Se esse dinheiro está de fato melhorando a imagem da China no mundo é questionável. As críticas aos Institutos Confúcio são frequentes, principalmente no Canadá e nos Estados Unidos. Em 2014, mais de cem professores da Universidade de Chicago foram bem-sucedidos na sua reivindicação de encerrar a parceria com o Hanban. Eles temiam que a liberdade acadêmica fosse posta em risco.
O mesmo motivo levou a Universidade A&M, no Texas, a segunda maior dos Estados Unidos em número de estudantes, a encerrar sua cooperação com o Instituto Confúcio em abril. Dois congressistas republicanos haviam expressado preocupação "com a influência do governo chinês sobre a educação texana, os riscos para a liberdade acadêmica e a difusão de uma agenda política chinesa".

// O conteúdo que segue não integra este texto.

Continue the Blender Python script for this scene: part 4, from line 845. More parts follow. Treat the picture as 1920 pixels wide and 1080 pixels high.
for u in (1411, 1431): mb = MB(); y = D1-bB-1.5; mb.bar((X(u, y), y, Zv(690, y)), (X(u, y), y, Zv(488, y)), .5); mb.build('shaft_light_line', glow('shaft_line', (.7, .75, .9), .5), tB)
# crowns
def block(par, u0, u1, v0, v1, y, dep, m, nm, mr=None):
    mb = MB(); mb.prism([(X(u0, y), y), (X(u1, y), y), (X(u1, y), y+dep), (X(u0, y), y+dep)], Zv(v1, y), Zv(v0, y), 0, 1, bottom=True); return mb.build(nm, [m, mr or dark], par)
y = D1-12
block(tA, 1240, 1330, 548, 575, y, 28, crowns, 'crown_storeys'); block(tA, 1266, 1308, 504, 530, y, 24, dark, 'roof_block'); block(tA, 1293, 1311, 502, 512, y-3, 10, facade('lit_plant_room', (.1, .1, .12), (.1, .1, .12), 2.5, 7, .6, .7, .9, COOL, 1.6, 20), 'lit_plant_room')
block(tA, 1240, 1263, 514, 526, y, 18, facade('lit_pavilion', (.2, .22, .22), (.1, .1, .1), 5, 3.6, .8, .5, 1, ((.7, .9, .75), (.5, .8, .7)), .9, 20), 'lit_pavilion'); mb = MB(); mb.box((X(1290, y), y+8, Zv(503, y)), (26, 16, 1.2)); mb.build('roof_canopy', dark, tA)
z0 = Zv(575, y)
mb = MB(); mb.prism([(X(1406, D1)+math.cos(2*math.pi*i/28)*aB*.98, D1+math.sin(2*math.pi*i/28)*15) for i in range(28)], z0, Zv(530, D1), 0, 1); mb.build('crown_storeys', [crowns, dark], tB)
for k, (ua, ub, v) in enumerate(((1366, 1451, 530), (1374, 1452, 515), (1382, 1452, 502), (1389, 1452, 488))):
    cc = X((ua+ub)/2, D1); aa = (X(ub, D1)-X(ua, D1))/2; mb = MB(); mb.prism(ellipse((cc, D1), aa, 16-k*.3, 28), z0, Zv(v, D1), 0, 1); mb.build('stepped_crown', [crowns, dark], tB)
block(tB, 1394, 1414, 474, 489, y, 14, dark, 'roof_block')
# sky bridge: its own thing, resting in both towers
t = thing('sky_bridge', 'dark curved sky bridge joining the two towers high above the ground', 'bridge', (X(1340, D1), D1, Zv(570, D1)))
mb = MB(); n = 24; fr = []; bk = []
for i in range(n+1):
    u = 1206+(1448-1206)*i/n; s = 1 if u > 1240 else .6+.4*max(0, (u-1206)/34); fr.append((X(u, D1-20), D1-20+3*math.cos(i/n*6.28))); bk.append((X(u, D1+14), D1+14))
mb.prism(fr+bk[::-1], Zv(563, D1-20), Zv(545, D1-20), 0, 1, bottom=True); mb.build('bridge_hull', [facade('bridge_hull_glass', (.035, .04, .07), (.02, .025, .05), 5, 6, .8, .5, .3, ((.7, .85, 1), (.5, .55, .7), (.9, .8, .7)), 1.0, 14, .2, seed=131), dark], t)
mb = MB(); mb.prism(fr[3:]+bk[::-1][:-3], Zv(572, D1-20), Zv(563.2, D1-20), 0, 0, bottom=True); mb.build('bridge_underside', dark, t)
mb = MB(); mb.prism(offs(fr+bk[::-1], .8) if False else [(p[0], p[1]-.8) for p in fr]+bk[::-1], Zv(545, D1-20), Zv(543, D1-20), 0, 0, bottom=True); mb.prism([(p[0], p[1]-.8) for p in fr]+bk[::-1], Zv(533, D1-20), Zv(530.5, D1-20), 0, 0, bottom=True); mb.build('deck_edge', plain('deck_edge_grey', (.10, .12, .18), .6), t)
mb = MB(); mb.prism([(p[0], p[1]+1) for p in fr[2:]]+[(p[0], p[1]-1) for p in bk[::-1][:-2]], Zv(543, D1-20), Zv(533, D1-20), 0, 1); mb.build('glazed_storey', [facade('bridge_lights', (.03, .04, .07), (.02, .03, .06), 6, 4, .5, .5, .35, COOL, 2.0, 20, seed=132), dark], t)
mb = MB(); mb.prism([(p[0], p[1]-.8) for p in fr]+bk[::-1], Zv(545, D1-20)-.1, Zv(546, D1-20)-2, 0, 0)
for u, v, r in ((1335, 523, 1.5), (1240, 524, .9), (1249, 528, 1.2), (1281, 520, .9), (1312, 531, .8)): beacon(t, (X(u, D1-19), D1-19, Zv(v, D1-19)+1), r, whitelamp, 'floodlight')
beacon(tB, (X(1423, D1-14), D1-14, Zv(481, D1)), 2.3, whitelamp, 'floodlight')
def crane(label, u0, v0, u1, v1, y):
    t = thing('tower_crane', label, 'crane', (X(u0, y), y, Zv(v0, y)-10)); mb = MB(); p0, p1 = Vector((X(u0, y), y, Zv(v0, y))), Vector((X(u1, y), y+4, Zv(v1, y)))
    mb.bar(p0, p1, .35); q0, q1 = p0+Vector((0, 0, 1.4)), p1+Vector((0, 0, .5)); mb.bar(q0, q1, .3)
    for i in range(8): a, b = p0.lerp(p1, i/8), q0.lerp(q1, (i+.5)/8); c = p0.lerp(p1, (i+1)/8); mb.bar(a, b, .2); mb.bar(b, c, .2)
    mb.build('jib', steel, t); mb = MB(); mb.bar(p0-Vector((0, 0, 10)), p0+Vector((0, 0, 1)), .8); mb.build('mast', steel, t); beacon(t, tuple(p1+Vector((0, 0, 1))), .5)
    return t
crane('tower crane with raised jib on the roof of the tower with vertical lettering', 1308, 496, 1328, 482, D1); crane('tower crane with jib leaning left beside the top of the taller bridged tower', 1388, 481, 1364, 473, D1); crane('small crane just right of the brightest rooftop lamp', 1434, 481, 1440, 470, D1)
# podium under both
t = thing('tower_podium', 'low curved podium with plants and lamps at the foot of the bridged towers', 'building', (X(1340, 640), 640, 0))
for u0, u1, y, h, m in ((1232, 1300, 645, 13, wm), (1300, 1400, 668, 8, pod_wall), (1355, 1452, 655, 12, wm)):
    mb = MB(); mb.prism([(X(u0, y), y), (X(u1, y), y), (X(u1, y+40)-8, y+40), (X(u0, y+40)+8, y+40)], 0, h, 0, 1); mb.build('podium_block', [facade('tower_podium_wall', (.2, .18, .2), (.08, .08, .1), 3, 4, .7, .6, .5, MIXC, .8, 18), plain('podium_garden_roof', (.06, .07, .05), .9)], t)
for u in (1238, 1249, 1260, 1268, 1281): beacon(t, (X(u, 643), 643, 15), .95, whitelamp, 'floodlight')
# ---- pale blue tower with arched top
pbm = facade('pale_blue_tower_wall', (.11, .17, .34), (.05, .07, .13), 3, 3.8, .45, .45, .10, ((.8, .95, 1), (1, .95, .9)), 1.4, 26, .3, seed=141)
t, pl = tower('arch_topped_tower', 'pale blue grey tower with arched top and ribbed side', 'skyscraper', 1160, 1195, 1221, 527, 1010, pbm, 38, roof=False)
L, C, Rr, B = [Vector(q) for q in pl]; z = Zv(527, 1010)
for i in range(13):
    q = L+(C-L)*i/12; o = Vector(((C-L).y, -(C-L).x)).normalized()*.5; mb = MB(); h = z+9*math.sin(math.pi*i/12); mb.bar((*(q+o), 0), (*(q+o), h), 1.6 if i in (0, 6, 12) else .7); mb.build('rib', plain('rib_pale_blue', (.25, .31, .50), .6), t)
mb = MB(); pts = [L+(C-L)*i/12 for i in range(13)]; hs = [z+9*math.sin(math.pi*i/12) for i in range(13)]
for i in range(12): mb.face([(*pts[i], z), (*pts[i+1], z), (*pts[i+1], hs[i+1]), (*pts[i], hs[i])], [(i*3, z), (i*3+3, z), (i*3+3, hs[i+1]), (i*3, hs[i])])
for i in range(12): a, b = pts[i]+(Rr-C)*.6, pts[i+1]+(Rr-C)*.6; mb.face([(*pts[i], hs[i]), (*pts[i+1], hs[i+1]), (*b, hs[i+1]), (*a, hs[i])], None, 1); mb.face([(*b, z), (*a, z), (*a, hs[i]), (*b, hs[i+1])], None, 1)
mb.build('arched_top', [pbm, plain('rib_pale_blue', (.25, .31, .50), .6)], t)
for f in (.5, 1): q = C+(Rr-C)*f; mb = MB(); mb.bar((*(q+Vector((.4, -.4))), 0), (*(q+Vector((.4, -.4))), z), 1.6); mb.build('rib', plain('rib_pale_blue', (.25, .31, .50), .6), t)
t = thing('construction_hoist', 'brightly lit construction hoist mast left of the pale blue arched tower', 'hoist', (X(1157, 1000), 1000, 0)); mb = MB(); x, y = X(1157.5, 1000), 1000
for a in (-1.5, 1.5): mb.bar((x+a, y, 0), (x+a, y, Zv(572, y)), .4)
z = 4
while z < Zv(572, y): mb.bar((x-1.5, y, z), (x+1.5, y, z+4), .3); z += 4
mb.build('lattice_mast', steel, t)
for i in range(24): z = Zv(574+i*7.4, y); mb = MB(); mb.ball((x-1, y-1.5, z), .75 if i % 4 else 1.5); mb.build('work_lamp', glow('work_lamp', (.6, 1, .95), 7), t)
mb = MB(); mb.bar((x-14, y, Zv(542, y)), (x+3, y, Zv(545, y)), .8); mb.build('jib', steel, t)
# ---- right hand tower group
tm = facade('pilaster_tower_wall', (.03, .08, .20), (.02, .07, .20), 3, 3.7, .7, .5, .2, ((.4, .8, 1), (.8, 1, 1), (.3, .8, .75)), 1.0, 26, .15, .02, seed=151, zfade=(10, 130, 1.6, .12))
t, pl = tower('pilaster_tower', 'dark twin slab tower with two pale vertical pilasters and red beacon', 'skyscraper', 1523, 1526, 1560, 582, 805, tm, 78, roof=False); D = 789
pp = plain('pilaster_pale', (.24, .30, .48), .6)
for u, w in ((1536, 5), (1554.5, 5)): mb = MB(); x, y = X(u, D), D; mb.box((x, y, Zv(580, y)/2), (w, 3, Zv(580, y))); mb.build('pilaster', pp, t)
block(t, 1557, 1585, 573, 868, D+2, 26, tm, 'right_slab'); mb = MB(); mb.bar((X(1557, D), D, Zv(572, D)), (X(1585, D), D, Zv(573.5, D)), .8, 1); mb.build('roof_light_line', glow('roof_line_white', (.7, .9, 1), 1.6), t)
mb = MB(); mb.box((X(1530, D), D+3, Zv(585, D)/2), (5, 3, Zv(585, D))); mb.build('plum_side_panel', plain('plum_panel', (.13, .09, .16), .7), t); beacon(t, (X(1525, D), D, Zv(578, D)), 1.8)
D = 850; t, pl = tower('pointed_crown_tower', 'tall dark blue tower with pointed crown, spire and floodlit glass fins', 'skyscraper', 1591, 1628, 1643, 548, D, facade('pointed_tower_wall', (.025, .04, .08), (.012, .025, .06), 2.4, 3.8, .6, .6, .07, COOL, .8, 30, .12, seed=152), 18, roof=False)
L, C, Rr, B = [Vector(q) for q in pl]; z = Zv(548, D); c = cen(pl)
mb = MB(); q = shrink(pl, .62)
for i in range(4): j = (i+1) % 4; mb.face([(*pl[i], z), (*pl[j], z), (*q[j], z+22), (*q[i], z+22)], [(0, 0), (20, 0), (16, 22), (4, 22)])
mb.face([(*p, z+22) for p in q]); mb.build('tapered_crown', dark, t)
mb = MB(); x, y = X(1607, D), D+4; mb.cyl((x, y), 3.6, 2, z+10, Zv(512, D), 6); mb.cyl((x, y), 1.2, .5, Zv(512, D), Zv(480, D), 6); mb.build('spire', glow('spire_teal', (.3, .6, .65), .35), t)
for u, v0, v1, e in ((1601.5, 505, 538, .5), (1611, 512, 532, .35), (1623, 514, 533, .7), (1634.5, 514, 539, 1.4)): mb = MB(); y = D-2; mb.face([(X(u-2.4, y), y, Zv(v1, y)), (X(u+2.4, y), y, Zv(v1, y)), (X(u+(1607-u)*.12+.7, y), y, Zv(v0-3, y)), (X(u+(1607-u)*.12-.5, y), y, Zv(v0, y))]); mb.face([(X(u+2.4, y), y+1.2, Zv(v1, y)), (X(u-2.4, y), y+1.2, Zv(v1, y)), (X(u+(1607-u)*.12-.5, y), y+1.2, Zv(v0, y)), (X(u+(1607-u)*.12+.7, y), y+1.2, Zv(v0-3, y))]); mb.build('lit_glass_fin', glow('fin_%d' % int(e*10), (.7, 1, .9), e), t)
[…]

Na Alemanha, o sinólogo Jörg Rudolph critica a participação de instituições de ensino superior alemãs nos Institutos Confúcio. "Os chineses querem fazer a propaganda deles, mas que universidades e professores alemães coloquem sua reputação à disposição é, do meu ponto de vista, inaceitável", declarou à emissora Deutschlandfunk. Em todo o país há 19 institutos de promoção da língua chinesa.
Pela experiência até aqui, o setor politicamente menos delicado é mesmo o cinema. A Oriental Dreamworks, uma joint venture formada em 2012, durante uma visita de Xi Jinping aos Estados Unidos, produziu a animação Kung Fu Panda 3 em parceria com a Dreamworks Animation. Os primeiros filmes da série foram produções totalmente americanas e, segundo a revista The Economist, fizeram mais pelo soft power chinês do que qualquer filme feito pela China até então.
A China está aprendendo com Hollywood. A Oriental DreamWorks é, hoje, um estúdio 100% chinês e foi rebatizada para Pearl Studio. O novo logotipo é emblemático: uma pérola na palma de uma mão vermelha.